Monsieur le comte Alfred de Vigny, au 5 e régiment de la Garde Royale, Rouen.

[21 avril 1821.]

Votre lettre est du 18, Alfred, et je vous réponds le 21 ! Trois jours seulement nous séparent et ces trois jours sont comme trois ans ; qu’importent les distances, la séparation est tout. Trente lieues qui nous empêchent de nous voir nous séparent autant que mille. Il faut être auprès de ses amis pour jouir d’eux. Dès qu’on est éloigné, calcule-t-on le plus ou le moins ? Aussi, mon cher ami, la proximité du lieu de votre exil ne me console-t-elle de votre absence qu’en ce que vous serez plus tôt revenu. Du reste, il suffit que nous ne soyons plus ensemble pour que je sois triste, et je vous assure que je plaindrais ceux qui vivraient après vous si le soleil qui se lèvera sur votre tombeau n’est pas plus brillant que l’ami qui reste après votre départ n’est joyeux.

Votre lettre m’a trouvé ici, accablé, fatigué, tourmenté, et ce qui est plus que tout cela, ennuyé ; vous concevez combien je l’ai sentie vivement et quel bonheur elle a été pour moi ; je l’ai relue mot par mot comme un mendiant compte pièce à pièce la bourse d’or qu’il a trouvée. J’ai vu avec un vif plaisir que vous pensiez encore à moi, puisque vous m’écriviez, et que vous faisiez aussi mieux que de penser à moi, puisque vous faisiez des vers. Cependant cela m’a encore plongé dans le supplice de Tantale ; quoi ! il n’y a que trente lieues qui nous séparent, et ces vers, je ne les entendrai pas ! Pourquoi donc avons-nous des pieds et non des racines, si nous sommes fixés comme de misérables plantes à un point que nous ne pouvons quitter ? Pourquoi donc nos désirs, nos volontés, nos affections sont-ils si loin de nous, si nous sommes condamnés à ne jamais les suivre ! Mon bon ami, résolvez la question et je vous en ferai encore, car le vase des dégoûts est inépuisable.
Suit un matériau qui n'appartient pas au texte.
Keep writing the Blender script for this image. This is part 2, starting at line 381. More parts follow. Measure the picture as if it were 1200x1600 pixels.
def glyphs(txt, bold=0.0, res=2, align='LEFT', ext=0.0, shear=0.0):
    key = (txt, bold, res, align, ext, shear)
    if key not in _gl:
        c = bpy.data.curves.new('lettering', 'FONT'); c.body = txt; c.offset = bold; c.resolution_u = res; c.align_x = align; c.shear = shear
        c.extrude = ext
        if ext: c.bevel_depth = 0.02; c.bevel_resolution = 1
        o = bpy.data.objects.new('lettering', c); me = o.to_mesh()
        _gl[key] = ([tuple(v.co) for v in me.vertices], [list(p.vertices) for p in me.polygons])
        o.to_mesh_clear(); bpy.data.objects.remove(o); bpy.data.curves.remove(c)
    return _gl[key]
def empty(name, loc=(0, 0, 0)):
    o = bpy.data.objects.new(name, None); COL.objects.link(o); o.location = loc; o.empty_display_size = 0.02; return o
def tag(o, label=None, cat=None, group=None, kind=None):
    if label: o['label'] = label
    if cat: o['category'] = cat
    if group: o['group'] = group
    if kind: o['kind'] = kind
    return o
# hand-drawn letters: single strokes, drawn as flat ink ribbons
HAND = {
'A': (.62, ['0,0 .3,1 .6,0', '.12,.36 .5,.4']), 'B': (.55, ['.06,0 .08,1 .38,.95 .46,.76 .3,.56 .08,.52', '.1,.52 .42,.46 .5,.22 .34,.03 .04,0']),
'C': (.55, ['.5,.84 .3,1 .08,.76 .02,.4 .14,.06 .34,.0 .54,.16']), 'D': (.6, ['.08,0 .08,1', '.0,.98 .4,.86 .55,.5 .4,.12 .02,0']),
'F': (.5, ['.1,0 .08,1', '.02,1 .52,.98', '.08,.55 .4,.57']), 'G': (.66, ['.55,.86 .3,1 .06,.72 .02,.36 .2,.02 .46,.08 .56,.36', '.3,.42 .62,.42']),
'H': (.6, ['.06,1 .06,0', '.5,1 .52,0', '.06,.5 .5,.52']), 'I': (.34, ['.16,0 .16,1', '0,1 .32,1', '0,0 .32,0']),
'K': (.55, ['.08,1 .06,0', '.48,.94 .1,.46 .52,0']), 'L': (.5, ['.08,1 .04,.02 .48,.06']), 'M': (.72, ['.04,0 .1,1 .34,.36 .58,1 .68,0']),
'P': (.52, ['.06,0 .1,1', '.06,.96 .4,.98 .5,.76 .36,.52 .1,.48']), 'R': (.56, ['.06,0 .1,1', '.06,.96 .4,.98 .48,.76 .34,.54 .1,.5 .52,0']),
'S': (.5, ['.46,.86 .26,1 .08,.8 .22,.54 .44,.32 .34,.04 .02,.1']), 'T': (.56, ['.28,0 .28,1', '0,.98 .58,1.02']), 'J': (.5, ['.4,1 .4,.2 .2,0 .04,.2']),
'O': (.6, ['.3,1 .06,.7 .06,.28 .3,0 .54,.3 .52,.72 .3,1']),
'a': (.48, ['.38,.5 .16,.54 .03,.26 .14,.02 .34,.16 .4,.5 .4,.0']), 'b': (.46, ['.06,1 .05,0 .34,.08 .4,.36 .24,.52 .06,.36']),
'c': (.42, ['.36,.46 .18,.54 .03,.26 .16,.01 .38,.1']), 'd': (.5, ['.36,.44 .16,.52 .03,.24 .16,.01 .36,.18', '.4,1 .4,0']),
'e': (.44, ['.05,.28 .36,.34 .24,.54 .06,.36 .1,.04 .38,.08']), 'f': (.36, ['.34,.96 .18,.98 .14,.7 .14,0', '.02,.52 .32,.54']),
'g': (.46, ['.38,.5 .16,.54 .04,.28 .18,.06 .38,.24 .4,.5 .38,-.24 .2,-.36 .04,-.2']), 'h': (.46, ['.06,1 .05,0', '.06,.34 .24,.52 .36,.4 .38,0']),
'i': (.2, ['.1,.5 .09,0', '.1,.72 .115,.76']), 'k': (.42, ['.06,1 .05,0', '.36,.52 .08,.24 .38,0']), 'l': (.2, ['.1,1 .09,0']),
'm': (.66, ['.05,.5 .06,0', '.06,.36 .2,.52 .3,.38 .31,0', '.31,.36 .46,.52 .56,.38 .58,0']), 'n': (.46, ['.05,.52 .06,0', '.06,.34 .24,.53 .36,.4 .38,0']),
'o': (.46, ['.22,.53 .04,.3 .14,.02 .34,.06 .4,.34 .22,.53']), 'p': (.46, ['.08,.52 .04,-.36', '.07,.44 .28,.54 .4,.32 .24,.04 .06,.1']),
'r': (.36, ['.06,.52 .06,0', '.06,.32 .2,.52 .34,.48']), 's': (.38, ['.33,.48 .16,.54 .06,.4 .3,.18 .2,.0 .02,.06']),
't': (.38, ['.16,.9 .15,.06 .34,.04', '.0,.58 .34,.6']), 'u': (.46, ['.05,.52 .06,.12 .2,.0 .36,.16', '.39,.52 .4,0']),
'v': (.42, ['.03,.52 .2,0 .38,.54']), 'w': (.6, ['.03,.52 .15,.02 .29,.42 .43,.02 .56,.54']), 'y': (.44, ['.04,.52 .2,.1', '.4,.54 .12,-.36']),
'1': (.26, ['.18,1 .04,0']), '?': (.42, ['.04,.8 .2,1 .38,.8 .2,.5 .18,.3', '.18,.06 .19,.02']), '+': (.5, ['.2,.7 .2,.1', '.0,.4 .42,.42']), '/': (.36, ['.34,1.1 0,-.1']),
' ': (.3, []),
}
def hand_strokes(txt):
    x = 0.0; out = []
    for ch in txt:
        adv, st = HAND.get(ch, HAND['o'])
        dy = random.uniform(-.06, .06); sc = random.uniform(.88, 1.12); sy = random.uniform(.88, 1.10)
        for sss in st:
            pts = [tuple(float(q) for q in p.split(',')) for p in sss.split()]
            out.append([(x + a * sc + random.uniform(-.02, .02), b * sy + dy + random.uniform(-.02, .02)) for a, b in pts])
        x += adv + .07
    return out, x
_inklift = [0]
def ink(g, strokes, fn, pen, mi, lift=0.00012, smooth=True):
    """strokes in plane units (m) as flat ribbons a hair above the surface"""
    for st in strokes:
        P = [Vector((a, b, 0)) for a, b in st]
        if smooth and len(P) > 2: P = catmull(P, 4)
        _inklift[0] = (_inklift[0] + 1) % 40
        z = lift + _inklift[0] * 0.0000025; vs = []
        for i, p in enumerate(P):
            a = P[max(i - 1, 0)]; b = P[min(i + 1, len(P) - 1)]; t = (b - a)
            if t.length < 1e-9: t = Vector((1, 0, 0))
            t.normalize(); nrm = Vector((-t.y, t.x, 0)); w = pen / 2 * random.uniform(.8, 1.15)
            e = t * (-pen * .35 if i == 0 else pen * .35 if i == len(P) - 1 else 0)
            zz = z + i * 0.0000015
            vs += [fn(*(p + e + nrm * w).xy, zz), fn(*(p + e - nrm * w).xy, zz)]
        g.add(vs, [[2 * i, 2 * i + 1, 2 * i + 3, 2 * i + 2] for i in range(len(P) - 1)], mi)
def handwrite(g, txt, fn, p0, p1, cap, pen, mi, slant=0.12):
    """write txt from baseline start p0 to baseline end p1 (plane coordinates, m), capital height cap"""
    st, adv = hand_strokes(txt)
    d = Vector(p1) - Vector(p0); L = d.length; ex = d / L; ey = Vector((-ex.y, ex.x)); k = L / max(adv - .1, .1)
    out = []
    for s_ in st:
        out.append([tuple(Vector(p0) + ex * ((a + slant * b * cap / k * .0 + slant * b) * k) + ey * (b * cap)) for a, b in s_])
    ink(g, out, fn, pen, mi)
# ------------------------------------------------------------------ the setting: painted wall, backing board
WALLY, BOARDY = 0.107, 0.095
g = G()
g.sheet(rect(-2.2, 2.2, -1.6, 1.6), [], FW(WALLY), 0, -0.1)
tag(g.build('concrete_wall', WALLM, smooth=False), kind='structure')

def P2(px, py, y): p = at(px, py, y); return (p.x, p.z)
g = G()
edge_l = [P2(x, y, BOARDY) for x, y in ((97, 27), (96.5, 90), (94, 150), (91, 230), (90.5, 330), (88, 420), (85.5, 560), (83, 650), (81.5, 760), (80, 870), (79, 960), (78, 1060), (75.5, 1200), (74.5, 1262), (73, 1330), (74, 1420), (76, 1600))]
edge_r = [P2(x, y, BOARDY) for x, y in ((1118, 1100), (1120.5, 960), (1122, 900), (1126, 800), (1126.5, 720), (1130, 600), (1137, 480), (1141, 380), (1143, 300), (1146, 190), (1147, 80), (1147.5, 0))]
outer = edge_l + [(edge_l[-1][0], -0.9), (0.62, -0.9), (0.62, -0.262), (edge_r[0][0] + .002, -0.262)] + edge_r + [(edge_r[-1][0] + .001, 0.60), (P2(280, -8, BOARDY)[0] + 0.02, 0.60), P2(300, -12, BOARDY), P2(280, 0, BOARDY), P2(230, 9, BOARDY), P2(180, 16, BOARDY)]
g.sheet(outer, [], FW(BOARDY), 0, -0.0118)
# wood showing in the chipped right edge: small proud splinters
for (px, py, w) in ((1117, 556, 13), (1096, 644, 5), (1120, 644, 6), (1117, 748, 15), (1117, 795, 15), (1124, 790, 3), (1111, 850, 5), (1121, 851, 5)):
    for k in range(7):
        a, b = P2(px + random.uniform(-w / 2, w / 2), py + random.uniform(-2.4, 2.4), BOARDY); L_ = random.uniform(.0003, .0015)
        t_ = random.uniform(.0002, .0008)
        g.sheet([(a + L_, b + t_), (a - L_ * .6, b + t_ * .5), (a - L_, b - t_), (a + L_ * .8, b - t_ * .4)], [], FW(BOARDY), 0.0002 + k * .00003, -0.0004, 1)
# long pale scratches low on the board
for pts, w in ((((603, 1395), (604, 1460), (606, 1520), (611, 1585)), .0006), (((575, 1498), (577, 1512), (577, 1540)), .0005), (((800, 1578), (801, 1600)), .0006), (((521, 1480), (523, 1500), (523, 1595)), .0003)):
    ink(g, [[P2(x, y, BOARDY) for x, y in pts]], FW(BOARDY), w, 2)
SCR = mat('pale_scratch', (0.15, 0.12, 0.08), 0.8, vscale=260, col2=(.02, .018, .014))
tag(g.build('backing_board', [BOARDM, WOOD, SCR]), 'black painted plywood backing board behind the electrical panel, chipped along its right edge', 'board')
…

Il paraît que vous avez pris, ce mois-ci, toute l’inspiration pour vous seul, car je n’en ai pu avoir un seul moment. Je n’ai rien fait. Le gouvernement m’a demandé sur le baptême du duc de Bordeaux des vers, que je ne ferai pas si cet état d’impuissance continue. Vous êtes heureux, vous, Alfred, vous ne frappez jamais en vain sur le rocher, et quand vous avez produit quelques centaines de vers admirables, vous les appelez des lignes, pour consoler ceux de vos amis qui ne peuvent même pas enfanter des lignes qu’ils appelleraient des vers. J’avais pourtant commencé un roman qui m’amusait, sauf l’ennui de l’écrire ; puis cette invitation pour le baptême est survenue, puis des tracasseries à propos de la jonction du Conservateur littéraire et des Annales. — J’ai tout laissé là.

Jules est encore dans l’incertitude, Soumet fait des vers superbes, Pichat cherche son manuscrit, Émile nous promet toujours le Fou du Roi, Gaspard rit à Versailles, Rocher pleure à Grenoble près de son père dangereusement malade, Saint-Valry fait ses Pâques à Montfort ; tous vous aiment, tous vous embrassent, mais pas plus tendrement que moi.

Il est bien pénible, Alfred, de ne communiquer que par lettre. Me voilà, faute de papier, impérieusement forcé de finir. Est-ce donc bien la peine de remuer sa plume pour s’envoyer des idées sans réponses, pour surprendre par des réflexions tristes les pensées peut-être riantes de son ami, comme deux instruments qui se répondent de loin sur des airs différents parce que l’éloignement empêche ceux qui en jouent de s’accorder. Adieu, je vous embrasse, honteux de vous dire si peu de chose et fatigué d’avoir écrit tant de mots.

Les séances d’Abel aux Bonnes Lettres ont beaucoup de succès. Je n’ai rien lu ni fait lire depuis Quiberon. J’ai reçu de M. de Chateaubriand une lettre charmante où il me dit que cette ode l’a fait pleurer ; je vous répète cet éloge, mon ami, parce qu’il vous concerne aussi, vous qui avez entre les mains le procès-verbal de l’enfantement de cette œuvre. Qu’est-ce, auprès de votre adorable Symétha !

Je regrette de ne pouvoir vous rendre votre charmante preuve d’amitié en signant Alfred ; mais du moins suis-je sûr, puisque vous signez Victor, que l’illustration ne manquera pas à ce nom-là.

Tout cordialement à vous.

Votre ami,

Hugo.

Abel vous répondra incessamment, il est enchanté de votre lettre. Si je vais à la Roche-Guyon, je n’y pourrai aller que vers le mois d’août.